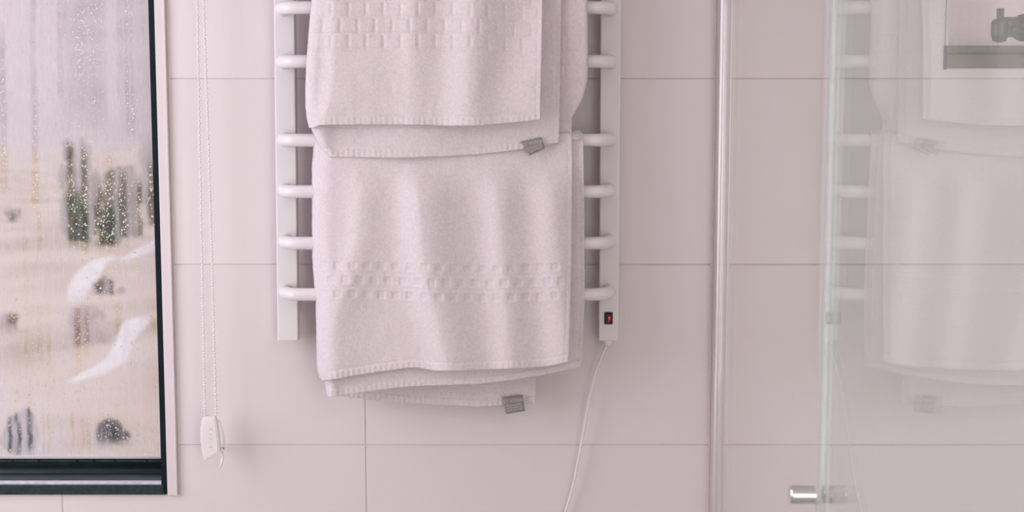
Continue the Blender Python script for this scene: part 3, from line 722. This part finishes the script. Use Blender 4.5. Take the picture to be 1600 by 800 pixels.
# ------------------------------------------------------------------ blind chain
YCH = D-.045
bc = thing('blind_chain', P(325, 715, YCH), 'white beaded roller blind chain loop hanging beside the window, held by a white weight', 'blind chain')
def strand(tab, nm):
    pts = []; y = -60.
    m = MB(); k = 0; core = []
    while y < 652:
        x = float(ip(tab, y)); side = .45 if k % 2 else -.45
        m.ball(P(x+side, y, YCH), .00205, 8, 5, (1.05, 1, .85)); core.append(P(x, y, YCH)); y += 4.6; k += 1
    o = m.build(nm, M['plastic'], bc, True); o['kind'] = 'stuff'
    MB().tube(core, .0008, 6).build('cord', M['plastic'], bc, True)
strand([(-60, 307), (0, 308.3), (200, 311.5), (400, 315.5), (652, 320.5)], 'bead_strand')
strand([(-60, 316), (0, 318.2), (95, 321), (200, 325), (400, 331), (652, 338)], 'bead_strand')
poly = [(319.5, 650), (337, 650), (339, 655), (341.5, 670), (343.5, 688), (345, 706), (342, 708.5), (332, 714), (322.5, 718.5), (319, 716.5), (316, 700), (314, 684), (314, 668), (316.5, 656)]
o = MB().prism([(P(a, b, YCH).x, P(a, b, YCH).z) for a, b in poly], YCH-.006, YCH+.006).build('chain_weight', M['plastic'], bc); bevel(o, .0016, 3)
inner = [(320+ (a-329)*.0, b) for a, b in poly]
cx_, cy_ = 329.5, 684
pl = [((a-cx_)*.80+cx_, (b-cy_)*.88+cy_) for a, b in poly]
ip_o = MB().prism([(P(a, b, YCH).x, P(a, b, YCH).z) for a, b in pl], YCH-.0068, YCH-.005).build('raised_panel', M['plastic'], o); bevel(ip_o, .0006, 2)
mk_ = MB(); rr = random.Random(4)
for (ay, kind) in ((671, 0), (678, 1), (685, 2), (692, 3), (698, 0)):      # faint embossed marks, too worn to read
    for dx0, dy0, dx1, dy1 in {0: ((-3, 2, 0, -2), (0, -2, 3, 2)), 1: ((-3, 0, 3, 0), (0, 0, 2, 2)), 2: ((-3, -2, 0, 2), (0, 2, 3, -2)), 3: ((-3, -1.5, 3, -1.5), (-3, 1.5, 3, 1.5))}[kind]:
        a = P(329+dx0, ay+dy0, YCH-.0071); b = P(329+dx1, ay+dy1, YCH-.0071); mk_.tube([a, b], .00032, 5)
mk_.build('embossed_marks', M['trim'], o)
cl = [(340.5, 656), (344.5, 662), (348, 675), (350, 688), (349, 700), (347.5, 707)]
MB().tube(smooth([P(a, b, YCH+.004) for a, b in cl], 4), [.0018]*21, 10).build('bracket', M['clear'], bc, True)
MB().tube([P(347.8, 707, YCH+.002), P(348.3, 714, YCH), P(346.5, 724, YCH-.002), P(342.5, 734, YCH-.003)], [.0012, .0022, .0020, .0006], 10).build('bracket_tip', M['plastic'], bc, True)
MB().tube([P(347.5, 700, YCH+.004), P(347.5, 700, D-.0003)], .0018, 8).build('wall_pin', M['clear'], bc, True)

**What needs to be done**
Go through the material above and print all of it exactly, except the pictures.

**Result of this exercise**
Continue the Blender Python script for this scene: part 3, from line 722. This part finishes the script. Use Blender 4.5. Take the picture to be 1600 by 800 pixels.
# ------------------------------------------------------------------ blind chain
YCH = D-.045
bc = thing('blind_chain', P(325, 715, YCH), 'white beaded roller blind chain loop hanging beside the window, held by a white weight', 'blind chain')
def strand(tab, nm):
    pts = []; y = -60.
    m = MB(); k = 0; core = []
    while y < 652:
        x = float(ip(tab, y)); side = .45 if k % 2 else -.45
        m.ball(P(x+side, y, YCH), .00205, 8, 5, (1.05, 1, .85)); core.append(P(x, y, YCH)); y += 4.6; k += 1
    o = m.build(nm, M['plastic'], bc, True); o['kind'] = 'stuff'
    MB().tube(core, .0008, 6).build('cord', M['plastic'], bc, True)
strand([(-60, 307), (0, 308.3), (200, 311.5), (400, 315.5), (652, 320.5)], 'bead_strand')
strand([(-60, 316), (0, 318.2), (95, 321), (200, 325), (400, 331), (652, 338)], 'bead_strand')
poly = [(319.5, 650), (337, 650), (339, 655), (341.5, 670), (343.5, 688), (345, 706), (342, 708.5), (332, 714), (322.5, 718.5), (319, 716.5), (316, 700), (314, 684), (314, 668), (316.5, 656)]
o = MB().prism([(P(a, b, YCH).x, P(a, b, YCH).z) for a, b in poly], YCH-.006, YCH+.006).build('chain_weight', M['plastic'], bc); bevel(o, .0016, 3)
inner = [(320+ (a-329)*.0, b) for a, b in poly]
cx_, cy_ = 329.5, 684
pl = [((a-cx_)*.80+cx_, (b-cy_)*.88+cy_) for a, b in poly]
ip_o = MB().prism([(P(a, b, YCH).x, P(a, b, YCH).z) for a, b in pl], YCH-.0068, YCH-.005).build('raised_panel', M['plastic'], o); bevel(ip_o, .0006, 2)
mk_ = MB(); rr = random.Random(4)
for (ay, kind) in ((671, 0), (678, 1), (685, 2), (692, 3), (698, 0)):      # faint embossed marks, too worn to read
    for dx0, dy0, dx1, dy1 in {0: ((-3, 2, 0, -2), (0, -2, 3, 2)), 1: ((-3, 0, 3, 0), (0, 0, 2, 2)), 2: ((-3, -2, 0, 2), (0, 2, 3, -2)), 3: ((-3, -1.5, 3, -1.5), (-3, 1.5, 3, 1.5))}[kind]:
        a = P(329+dx0, ay+dy0, YCH-.0071); b = P(329+dx1, ay+dy1, YCH-.0071); mk_.tube([a, b], .00032, 5)
mk_.build('embossed_marks', M['trim'], o)
cl = [(340.5, 656), (344.5, 662), (348, 675), (350, 688), (349, 700), (347.5, 707)]
MB().tube(smooth([P(a, b, YCH+.004) for a, b in cl], 4), [.0018]*21, 10).build('bracket', M['clear'], bc, True)
MB().tube([P(347.8, 707, YCH+.002), P(348.3, 714, YCH), P(346.5, 724, YCH-.002), P(342.5, 734, YCH-.003)], [.0012, .0022, .0020, .0006], 10).build('bracket_tip', M['plastic'], bc, True)
MB().tube([P(347.5, 700, YCH+.004), P(347.5, 700, D-.0003)], .0018, 8).build('wall_pin', M['clear'], bc, True)